_Objective_. Repeat exactly the lines that run from the one containing "-.72, .10, M['dark'], nb, .004, 2)" to the end of the data, and leave out all others.

>>>>

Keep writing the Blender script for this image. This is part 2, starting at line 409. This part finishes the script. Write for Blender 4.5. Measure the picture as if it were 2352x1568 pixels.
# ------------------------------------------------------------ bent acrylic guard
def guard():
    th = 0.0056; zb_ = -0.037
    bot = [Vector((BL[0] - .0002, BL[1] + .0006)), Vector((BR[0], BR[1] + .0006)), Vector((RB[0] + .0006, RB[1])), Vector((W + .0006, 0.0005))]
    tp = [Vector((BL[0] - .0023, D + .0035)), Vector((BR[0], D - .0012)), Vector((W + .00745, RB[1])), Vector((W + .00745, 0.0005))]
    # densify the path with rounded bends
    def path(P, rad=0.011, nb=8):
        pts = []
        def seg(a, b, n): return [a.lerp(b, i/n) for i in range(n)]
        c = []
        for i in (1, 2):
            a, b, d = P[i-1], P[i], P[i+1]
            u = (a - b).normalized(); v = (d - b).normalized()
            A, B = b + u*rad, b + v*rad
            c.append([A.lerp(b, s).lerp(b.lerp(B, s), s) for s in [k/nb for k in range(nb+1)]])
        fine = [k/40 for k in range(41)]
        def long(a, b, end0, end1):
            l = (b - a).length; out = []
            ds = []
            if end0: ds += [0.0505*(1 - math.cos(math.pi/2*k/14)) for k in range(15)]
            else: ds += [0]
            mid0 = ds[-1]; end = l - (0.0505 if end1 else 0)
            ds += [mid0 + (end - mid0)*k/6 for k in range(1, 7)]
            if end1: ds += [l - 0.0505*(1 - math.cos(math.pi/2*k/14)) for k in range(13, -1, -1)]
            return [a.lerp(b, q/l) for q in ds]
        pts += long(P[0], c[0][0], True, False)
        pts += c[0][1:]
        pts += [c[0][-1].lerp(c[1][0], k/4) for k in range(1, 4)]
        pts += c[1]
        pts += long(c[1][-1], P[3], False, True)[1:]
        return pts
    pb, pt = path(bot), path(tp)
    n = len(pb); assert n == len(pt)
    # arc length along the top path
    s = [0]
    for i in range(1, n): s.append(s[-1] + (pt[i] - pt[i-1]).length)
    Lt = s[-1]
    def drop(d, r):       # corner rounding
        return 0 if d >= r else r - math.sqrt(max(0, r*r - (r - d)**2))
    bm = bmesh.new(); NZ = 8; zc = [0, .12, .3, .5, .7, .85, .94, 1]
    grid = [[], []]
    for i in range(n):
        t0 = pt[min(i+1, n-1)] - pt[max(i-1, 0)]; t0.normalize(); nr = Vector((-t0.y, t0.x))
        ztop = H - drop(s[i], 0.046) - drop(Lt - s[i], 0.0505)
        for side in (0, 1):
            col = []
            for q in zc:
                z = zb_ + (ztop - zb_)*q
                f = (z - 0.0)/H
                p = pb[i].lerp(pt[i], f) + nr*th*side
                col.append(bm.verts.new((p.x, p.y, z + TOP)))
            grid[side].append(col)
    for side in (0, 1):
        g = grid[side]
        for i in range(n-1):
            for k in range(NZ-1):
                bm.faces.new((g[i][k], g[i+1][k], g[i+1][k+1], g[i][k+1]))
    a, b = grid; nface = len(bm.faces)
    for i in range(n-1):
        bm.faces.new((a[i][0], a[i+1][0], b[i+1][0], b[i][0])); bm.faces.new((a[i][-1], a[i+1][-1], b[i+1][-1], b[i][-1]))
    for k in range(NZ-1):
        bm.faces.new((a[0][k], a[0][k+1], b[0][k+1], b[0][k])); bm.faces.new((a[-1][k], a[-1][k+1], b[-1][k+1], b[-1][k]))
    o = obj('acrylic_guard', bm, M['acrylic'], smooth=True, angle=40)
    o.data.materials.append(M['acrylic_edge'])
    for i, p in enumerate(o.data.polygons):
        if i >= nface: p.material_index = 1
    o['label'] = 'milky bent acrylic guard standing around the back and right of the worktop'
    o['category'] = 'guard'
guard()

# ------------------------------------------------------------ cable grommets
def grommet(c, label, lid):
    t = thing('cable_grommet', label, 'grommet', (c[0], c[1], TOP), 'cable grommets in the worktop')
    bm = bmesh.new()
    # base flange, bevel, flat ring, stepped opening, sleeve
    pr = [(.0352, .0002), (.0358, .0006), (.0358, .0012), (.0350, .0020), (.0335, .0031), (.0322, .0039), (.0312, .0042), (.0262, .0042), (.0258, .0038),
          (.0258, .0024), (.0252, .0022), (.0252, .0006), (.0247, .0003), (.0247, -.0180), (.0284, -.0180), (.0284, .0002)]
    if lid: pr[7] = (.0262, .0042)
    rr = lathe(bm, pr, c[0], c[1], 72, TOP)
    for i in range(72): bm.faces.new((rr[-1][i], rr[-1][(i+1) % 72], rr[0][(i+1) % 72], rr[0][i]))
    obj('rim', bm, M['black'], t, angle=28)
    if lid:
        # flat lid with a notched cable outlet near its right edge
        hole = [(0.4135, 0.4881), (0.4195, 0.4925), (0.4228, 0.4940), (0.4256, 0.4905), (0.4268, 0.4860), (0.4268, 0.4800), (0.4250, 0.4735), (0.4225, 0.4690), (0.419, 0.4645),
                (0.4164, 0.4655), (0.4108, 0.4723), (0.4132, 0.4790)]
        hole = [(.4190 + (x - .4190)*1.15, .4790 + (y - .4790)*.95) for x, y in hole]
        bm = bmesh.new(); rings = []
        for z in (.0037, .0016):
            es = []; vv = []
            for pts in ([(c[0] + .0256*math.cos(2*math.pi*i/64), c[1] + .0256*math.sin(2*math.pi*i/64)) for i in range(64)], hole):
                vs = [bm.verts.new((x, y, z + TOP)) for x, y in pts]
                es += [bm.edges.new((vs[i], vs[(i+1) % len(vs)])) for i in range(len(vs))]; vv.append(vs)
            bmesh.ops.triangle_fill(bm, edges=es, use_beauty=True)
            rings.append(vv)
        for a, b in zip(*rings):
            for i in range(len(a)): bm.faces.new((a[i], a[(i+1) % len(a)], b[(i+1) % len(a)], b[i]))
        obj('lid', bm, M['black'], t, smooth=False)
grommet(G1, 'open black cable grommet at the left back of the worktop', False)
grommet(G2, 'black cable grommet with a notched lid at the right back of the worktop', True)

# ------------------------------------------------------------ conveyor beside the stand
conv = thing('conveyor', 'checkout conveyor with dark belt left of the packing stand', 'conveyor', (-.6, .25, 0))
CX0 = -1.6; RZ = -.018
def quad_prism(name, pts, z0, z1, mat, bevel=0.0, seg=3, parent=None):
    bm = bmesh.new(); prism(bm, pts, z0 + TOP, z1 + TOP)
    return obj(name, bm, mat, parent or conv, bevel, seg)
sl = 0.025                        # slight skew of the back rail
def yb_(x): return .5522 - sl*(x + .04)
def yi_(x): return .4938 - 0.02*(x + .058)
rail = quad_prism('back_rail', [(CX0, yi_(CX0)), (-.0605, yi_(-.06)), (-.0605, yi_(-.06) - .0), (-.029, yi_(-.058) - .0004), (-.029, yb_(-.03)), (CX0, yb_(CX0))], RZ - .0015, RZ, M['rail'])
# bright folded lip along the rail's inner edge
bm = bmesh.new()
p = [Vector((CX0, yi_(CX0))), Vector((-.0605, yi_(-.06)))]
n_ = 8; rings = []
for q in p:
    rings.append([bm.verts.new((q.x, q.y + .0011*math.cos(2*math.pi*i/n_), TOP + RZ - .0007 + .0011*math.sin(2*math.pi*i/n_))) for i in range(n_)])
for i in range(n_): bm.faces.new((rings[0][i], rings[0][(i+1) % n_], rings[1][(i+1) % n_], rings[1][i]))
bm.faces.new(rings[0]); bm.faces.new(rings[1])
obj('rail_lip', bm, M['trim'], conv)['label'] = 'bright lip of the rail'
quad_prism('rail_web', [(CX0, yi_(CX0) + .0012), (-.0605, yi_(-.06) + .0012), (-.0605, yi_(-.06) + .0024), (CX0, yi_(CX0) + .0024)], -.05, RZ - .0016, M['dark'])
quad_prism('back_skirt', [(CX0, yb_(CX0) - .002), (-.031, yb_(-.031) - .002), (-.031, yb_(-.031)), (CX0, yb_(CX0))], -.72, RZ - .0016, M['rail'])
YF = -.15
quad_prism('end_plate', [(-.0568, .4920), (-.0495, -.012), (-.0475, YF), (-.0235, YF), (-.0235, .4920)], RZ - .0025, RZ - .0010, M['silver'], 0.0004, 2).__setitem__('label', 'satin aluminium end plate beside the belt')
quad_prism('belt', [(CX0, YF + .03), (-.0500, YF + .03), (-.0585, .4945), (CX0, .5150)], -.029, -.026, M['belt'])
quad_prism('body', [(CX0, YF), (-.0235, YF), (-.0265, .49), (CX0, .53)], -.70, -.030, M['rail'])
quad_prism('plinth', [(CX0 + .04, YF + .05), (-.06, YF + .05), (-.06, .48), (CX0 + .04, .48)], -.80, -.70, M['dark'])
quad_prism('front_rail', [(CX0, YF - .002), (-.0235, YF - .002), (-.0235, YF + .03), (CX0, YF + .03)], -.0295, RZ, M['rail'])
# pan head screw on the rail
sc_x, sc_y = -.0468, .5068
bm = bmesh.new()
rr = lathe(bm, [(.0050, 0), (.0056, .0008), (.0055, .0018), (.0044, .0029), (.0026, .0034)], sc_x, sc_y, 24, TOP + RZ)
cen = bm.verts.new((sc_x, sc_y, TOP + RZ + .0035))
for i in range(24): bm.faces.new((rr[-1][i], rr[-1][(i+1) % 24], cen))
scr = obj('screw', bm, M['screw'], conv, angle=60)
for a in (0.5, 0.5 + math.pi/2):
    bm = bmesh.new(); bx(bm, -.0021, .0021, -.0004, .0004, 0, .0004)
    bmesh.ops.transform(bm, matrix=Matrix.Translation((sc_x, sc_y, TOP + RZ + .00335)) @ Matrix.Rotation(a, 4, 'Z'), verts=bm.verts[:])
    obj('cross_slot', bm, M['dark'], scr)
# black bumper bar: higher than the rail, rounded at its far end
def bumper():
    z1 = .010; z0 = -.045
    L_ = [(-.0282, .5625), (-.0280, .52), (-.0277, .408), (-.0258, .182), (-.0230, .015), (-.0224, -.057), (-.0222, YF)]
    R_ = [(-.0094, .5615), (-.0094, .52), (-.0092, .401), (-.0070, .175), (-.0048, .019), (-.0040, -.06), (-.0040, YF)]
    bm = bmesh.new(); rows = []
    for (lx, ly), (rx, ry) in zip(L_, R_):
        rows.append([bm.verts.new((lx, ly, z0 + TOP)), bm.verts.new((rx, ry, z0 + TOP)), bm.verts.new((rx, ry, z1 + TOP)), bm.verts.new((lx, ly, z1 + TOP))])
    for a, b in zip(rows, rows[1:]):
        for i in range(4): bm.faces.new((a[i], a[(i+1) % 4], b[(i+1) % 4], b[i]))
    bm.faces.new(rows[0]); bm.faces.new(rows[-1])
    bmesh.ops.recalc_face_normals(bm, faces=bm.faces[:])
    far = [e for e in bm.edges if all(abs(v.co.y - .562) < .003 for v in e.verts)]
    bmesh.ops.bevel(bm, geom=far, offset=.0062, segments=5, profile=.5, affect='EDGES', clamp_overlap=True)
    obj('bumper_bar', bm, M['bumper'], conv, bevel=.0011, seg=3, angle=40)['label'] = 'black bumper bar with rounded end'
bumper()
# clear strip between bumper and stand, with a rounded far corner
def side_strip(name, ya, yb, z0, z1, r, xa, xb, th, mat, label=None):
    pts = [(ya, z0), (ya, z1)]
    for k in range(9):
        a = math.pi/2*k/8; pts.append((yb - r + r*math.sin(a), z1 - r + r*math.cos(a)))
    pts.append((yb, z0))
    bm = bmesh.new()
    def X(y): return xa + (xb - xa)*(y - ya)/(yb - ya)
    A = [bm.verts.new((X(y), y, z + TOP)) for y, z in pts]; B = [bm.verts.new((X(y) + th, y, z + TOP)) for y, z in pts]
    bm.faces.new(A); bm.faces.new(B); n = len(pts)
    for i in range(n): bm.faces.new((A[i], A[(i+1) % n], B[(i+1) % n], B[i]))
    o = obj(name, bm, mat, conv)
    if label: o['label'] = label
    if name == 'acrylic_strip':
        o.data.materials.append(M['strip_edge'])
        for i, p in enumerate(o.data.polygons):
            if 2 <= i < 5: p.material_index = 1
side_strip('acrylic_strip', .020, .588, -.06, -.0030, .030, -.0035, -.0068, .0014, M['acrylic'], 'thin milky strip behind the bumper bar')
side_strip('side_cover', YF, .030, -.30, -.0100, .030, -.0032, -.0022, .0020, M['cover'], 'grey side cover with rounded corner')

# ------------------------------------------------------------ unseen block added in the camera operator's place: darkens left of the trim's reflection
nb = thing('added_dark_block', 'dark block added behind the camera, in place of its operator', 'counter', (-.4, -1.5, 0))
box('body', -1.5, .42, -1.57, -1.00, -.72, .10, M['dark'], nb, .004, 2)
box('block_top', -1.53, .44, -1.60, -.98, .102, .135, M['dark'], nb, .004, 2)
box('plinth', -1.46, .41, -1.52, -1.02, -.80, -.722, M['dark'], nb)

<<<<

_Solution to the exercise_.
box('body', -1.5, .42, -1.57, -1.00, -.72, .10, M['dark'], nb, .004, 2)
box('block_top', -1.53, .44, -1.60, -.98, .102, .135, M['dark'], nb, .004, 2)
box('plinth', -1.46, .41, -1.52, -1.02, -.80, -.722, M['dark'], nb)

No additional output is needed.